Yeah, I think being in one of the good parts of the country for craft beer influences how I think about the issue too. Even though we have a huge bud lobby, our distributors are "small" and regional. Everyone and their mother could open a nano as long as you follow FDA regulations. The license isn't even very expensive.

Edit: though we have one dumb law. You can't serve alcohol without food. Anywhere. There are no "bars". A brewery can serve up to 5oz samples without food. They can serve you as many as you want, as long as you don't sample the same beer twice. You could have 50 taps and serve someone 250oz of beer as long as it's 5oz of each. But boy you better not want 10oz of one beer and that's it.
 
Yeah, I think being in one of the good parts of the country for craft beer influences how I think about the issue too. Even though we have a huge bud lobby, our distributors are "small" and regional. Everyone and their mother could open a nano as long as you follow FDA regulations. The license isn't even very expensive.

Edit: though we have one dumb law. You can't serve alcohol without food. Anywhere. There are no "bars". A brewery can serve up to 5oz samples without food. They can serve you as many as you want, as long as you don't sample the same beer twice. You could have 50 taps and serve someone 250oz of beer as long as it's 5oz of each. But boy you better not want 10oz of one beer and that's it.

Wait... this is in New Hampshire??? Isn't that the "Live Free Or Die" state???
 
Wait... this is in New Hampshire??? Isn't that the "Live Free Or Die" state???


Yup. The easy solution is to just have food though. One brewery I go to just has a crockpot full of chili. Almost 0 regulations on preparing food in a crockpot. So they get to serve pints!

It's okay though because they have made opening a nano sooooo easy. Distribution is also very locally run so they are easier to negotiate with and they don't carry as huge of a cost hurdle for them to just touch your beer. Self-distribution is also allowed with little regulation which is very nice.

I can walk to three great breweries easily though so I wish I could get some pints...but this way I can justify going to all three and trying most of the taps. From the Barrel, Rockingham and Kelsen if any of you have heard of them.
 
Wow. Makes me wish Ohio was like that!
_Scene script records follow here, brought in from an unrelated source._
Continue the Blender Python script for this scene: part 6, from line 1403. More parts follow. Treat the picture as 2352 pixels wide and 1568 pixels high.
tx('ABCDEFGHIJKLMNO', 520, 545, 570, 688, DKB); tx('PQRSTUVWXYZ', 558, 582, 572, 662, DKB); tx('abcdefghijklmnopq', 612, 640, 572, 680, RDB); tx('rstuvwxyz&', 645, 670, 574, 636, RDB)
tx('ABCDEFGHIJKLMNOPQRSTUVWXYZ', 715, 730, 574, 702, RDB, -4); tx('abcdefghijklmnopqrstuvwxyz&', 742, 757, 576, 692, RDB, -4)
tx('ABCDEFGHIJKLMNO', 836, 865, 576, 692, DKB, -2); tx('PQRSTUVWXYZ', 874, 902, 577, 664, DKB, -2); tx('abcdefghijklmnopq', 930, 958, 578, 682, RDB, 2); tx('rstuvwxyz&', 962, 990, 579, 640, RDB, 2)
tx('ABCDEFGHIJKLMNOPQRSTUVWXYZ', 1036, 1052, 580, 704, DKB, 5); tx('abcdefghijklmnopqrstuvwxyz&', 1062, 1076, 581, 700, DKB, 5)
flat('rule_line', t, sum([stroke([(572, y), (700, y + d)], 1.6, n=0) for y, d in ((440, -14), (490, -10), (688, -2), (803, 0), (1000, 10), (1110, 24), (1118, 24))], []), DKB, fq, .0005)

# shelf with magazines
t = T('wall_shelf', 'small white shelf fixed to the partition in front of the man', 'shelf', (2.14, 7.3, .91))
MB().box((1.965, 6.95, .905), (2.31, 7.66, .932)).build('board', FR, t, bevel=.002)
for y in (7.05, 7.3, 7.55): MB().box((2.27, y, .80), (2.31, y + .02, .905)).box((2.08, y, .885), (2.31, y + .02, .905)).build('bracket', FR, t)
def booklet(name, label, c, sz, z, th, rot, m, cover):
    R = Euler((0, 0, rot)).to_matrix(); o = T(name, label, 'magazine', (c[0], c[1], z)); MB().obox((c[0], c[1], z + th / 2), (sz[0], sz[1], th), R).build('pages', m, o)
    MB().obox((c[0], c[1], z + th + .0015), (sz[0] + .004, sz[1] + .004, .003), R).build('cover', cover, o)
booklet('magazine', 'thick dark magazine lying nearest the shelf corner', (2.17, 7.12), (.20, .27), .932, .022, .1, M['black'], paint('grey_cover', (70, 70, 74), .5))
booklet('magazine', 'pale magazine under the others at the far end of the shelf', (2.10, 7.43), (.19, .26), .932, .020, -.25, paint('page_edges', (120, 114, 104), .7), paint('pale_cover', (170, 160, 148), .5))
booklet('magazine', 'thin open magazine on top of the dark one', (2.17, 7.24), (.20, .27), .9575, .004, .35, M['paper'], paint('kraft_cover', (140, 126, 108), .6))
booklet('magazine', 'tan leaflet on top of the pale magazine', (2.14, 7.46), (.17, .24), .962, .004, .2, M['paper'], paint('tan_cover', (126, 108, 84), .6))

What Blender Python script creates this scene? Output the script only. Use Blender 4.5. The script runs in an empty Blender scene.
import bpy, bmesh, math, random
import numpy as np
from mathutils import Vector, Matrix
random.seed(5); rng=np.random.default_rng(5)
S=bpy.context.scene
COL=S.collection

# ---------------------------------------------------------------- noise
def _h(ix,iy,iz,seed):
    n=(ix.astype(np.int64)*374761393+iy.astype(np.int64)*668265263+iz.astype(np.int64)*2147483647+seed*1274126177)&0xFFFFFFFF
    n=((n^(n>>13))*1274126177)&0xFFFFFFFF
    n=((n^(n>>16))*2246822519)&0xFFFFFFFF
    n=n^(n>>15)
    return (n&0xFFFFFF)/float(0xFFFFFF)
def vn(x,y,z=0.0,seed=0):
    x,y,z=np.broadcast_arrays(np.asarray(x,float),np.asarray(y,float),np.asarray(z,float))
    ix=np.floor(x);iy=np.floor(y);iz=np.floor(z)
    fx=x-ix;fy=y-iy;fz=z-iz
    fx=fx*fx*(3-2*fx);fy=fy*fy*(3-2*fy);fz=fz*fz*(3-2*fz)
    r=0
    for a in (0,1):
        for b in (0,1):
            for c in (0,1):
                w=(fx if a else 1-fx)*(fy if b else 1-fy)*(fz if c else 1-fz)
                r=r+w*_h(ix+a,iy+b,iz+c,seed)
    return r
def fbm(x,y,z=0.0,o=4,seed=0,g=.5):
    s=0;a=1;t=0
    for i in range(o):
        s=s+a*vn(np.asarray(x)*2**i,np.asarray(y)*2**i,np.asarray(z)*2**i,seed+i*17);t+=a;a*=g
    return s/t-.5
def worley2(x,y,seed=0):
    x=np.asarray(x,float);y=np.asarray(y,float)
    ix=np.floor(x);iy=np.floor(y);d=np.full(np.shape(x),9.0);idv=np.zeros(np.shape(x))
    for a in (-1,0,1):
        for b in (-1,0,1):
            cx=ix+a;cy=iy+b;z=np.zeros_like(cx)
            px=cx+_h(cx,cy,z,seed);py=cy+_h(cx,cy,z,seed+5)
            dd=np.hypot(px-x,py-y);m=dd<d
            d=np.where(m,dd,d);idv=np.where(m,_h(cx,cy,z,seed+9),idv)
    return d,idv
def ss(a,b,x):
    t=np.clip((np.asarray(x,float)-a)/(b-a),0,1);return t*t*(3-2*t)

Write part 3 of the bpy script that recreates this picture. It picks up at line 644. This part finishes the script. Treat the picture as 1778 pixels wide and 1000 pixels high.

Especially since there is such a rich brewing history I've experienced one way or another in my 60 years. My middle son & I went to Ohio City in Cleveland recently. That's where many of the old breweries were. I found Cleveland Brew Supply there, in an OLD store in a long building. Great Lakes is on the block behind it! Boy, is that a beautiful place! Very well laid out. Gotta find someone to share pints with & hit that sucker! :mug::rockin:
 
Yeah that's an odd law. I also come from what I'd say is a pretty craft beer friendly area (Portland, Or.) and we have some odd laws but none that strange.
We had a law that every bar had to serve 5 distinct kinds of hot food but I think that's gone because when I visited back home many bars didn't serve any food. But all allowed you to get food, so maybe they just have to allow it or something. I should look into it
 
Where I went they had to walk the food from the kitchen from across the street. And deliver it .It might have changed that was like 3 years ago .
 
Die like this?

beerbarian-doug-bailey.gif
 
My avatar came from a google search for POC beer stuff. It was fun to look at all the old Cleveland brewery adds, cans, bottles, etc. Those were the beers of my youth I still remember fondly. I don't care what people say, the old school lagers & pilsners were a sight better than today's.
 
^^LOL!!^^ I wish I'd have thought of that one agra! I liked his character in that one. I lol'd when he was eating that Korean food & said, " this **** food is pretty good!" I remember one of my two uncles I look like remembering how they called them " gooks" during the Korean War.